Hasbro had unused open letters of credit and related instruments of approximately $209,398 and $194,221 at December 29, 2013 and December 30, 2012, respectively. Included in the amounts for 2013 and 2012 were $187,130 and $174,870, respectively, of bonds related to tax assessments in Mexico. See note 10 for additional discussion.

The Company enters into license agreements with inventors, designers and others for the use of intellectual properties in its products. Certain of these agreements contain provisions for the payment of guaranteed or minimum royalty amounts.  Under terms of existing agreements as of December 29, 2013, Hasbro may, provided the other party meets their contractual commitment, be required to pay amounts as follows: 2014: $17,560; 2015: $67,366; 2016: $13,556; 2017: $12,706; 2018: $12,706; and thereafter: $38,117. At December 29, 2013, the Company had $294,991 of prepaid royalties, $152,459 of which are included in prepaid expenses and other current assets and $142,532 of which are included in other assets.

In addition to the above commitments, certain of the above contracts impose minimum marketing commitments on the Company. The Company may be subject to additional royalty guarantees totaling $170,000 that are not included in the amounts above that may be payable during the next six years contingent upon the quantity and types of theatrical movie releases by the licensor.

In connection with the Company's agreement to form a joint venture with Discovery, the Company is obligated to make future payments to Discovery under a tax sharing agreement. The Company estimates these payments may total approximately $116,600 and may range from approximately $7,100 to $8,300 per year during the period 2014 to 2018, and approximately $78,100 in aggregate for all years occurring thereafter. These payments are contingent upon the Company having sufficient taxable income to realize the expected tax deductions of certain amounts related to the joint venture.

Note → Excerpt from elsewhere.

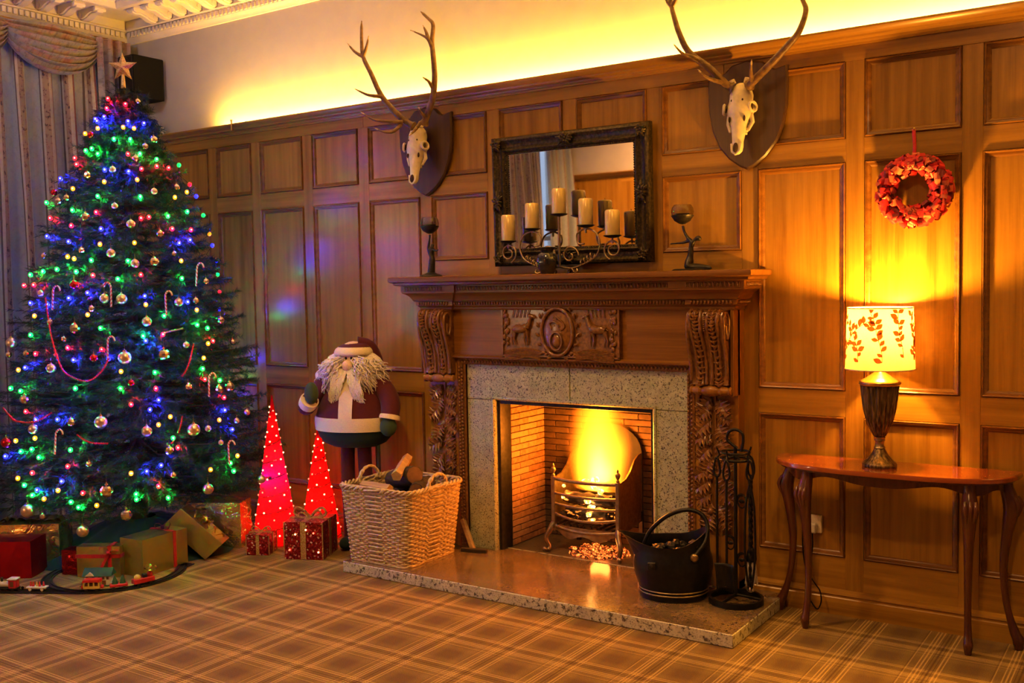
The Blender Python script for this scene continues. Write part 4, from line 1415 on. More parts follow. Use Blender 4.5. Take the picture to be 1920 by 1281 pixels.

In connection with the Company's purchase of a majority stake in Backflip, the Company will be required to purchase the remaining 30% in the future contingent on the achievement by Backflip of certain predetermined financial performance metrics. The Company does not know the ultimate timing that these predetermined financial performance metrics may be met and, thereby, cannot currently estimate the purchase price of the remaining 30%. See note 4 for additional discussion.

At December 29, 2013, the Company had approximately $297,817 in outstanding inventory and tooling purchase commitments.

During 2013 the Company recognized $61,140 related to the settlement of an adverse arbitration award related to a license agreement. This charge was comprised of a settlement of $58,040 related to the adverse arbitration award as well as other disputes between the Company and the inventor and $3,100 of related legal expenses. These costs were recorded in the consolidated statements of operations as follows: $42,950 in royalties, $3,100 in selling, distribution and administration expense and $15,090 in interest expense.

Hasbro is party to certain other legal proceedings, as well as certain asserted and unasserted claims.  Amounts accrued, as well as the total amount of reasonably possible losses with respect to such matters, individually and in the aggregate, are not deemed to be material to the consolidated financial statements.